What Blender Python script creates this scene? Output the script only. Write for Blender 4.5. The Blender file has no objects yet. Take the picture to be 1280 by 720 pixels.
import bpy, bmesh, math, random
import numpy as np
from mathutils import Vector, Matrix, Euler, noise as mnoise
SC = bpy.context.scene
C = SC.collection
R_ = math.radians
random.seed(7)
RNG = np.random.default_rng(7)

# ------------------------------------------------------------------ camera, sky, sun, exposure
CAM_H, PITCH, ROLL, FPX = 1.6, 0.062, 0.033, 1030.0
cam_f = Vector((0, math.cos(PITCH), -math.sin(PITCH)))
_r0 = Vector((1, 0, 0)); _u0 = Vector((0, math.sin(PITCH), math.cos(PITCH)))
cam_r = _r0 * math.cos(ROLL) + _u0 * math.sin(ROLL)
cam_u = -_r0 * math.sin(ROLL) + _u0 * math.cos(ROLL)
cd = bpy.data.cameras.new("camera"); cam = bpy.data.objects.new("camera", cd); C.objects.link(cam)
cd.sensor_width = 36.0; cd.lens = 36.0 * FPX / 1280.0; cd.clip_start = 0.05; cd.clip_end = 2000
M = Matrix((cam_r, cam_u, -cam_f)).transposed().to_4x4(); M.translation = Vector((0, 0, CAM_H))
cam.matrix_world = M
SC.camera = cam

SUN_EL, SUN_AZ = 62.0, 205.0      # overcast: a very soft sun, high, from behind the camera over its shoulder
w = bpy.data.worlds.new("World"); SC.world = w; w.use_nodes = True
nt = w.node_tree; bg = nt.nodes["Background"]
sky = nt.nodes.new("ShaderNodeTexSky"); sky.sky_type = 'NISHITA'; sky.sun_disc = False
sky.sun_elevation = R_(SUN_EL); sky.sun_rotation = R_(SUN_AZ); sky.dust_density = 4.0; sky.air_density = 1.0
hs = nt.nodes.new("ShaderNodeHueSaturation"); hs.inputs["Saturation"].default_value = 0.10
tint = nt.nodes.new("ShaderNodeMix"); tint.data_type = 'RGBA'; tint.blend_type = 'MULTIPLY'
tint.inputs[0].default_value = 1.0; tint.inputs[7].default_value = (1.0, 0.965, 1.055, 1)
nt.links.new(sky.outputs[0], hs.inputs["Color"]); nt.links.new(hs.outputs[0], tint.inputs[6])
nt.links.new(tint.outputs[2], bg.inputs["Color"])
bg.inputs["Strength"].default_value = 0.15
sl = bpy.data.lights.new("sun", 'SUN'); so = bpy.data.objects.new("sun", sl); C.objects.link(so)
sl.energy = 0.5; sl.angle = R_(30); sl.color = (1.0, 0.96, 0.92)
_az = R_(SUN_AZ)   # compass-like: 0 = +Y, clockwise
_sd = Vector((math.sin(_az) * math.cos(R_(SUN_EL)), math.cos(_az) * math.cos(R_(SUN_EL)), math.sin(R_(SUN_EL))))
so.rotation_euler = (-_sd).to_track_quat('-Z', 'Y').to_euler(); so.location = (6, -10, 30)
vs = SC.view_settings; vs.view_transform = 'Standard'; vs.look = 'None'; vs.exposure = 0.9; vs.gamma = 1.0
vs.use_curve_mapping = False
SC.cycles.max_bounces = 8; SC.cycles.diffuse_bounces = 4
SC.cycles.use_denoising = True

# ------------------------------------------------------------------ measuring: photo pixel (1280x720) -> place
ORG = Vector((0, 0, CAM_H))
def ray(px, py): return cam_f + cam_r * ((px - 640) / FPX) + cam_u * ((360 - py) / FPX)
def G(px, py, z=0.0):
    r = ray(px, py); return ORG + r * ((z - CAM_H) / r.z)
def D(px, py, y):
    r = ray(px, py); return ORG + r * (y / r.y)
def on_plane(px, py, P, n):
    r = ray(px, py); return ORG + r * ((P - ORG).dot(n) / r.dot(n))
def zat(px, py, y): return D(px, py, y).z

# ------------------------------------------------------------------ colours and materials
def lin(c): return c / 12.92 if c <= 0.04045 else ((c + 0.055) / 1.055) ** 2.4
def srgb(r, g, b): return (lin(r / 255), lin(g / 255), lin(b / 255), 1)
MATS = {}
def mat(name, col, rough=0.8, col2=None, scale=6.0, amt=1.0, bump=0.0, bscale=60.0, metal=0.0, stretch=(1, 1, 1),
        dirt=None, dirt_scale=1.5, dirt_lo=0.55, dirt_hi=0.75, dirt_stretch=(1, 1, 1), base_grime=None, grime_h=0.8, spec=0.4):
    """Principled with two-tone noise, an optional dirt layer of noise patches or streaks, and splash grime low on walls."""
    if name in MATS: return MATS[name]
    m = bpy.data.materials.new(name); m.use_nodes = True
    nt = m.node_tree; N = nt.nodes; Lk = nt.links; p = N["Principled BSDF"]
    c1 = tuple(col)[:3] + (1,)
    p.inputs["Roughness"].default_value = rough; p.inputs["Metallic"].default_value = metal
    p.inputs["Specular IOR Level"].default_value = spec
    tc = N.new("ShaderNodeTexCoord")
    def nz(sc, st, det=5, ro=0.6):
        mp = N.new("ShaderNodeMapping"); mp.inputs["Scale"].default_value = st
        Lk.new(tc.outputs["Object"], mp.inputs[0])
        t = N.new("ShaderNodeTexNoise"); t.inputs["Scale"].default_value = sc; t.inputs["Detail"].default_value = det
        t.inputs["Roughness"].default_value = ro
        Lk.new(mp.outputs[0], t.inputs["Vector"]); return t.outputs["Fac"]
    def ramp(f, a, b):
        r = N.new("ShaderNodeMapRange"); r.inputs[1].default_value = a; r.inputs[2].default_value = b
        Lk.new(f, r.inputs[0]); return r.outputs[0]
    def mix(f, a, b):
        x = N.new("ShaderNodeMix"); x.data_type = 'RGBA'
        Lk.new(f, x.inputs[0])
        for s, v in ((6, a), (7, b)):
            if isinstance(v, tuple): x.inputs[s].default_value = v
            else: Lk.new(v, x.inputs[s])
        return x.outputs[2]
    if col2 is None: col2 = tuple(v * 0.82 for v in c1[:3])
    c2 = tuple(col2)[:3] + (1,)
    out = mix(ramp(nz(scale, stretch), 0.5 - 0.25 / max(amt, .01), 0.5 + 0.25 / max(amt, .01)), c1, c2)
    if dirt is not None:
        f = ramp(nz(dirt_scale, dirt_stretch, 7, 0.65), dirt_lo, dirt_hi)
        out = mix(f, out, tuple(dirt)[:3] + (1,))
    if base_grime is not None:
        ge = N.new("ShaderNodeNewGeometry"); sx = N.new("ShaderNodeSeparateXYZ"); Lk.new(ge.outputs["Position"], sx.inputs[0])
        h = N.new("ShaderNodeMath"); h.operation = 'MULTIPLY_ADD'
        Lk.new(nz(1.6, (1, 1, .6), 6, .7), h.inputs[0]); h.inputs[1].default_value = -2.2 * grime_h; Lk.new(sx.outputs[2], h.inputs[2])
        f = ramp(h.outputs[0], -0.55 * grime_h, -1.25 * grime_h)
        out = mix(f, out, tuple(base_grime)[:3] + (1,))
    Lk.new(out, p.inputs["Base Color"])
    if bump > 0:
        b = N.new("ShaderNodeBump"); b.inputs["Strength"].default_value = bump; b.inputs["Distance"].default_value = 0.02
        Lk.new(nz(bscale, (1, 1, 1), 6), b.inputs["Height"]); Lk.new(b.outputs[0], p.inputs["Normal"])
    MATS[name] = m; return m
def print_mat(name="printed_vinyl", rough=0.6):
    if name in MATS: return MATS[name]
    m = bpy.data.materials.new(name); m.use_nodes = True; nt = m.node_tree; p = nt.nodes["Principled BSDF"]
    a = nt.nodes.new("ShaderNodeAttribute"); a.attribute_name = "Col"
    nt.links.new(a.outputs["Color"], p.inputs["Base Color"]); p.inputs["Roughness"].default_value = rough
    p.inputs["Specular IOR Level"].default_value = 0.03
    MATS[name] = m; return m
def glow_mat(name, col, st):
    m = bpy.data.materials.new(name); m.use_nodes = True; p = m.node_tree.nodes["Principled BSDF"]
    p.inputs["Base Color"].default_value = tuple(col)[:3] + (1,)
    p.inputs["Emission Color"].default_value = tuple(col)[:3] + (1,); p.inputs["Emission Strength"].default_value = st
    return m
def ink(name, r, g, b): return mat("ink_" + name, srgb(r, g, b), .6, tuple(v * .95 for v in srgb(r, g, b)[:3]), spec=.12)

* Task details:
Return exactly the lines that run from the top of the listing above to the line containing "RNG = np.random.default_rng(7)", please, keeping both end lines and leaving out everything else.

* Completed exercise:
What Blender Python script creates this scene? Output the script only. Write for Blender 4.5. The Blender file has no objects yet. Take the picture to be 1280 by 720 pixels.
import bpy, bmesh, math, random
import numpy as np
from mathutils import Vector, Matrix, Euler, noise as mnoise
SC = bpy.context.scene
C = SC.collection
R_ = math.radians
random.seed(7)
RNG = np.random.default_rng(7)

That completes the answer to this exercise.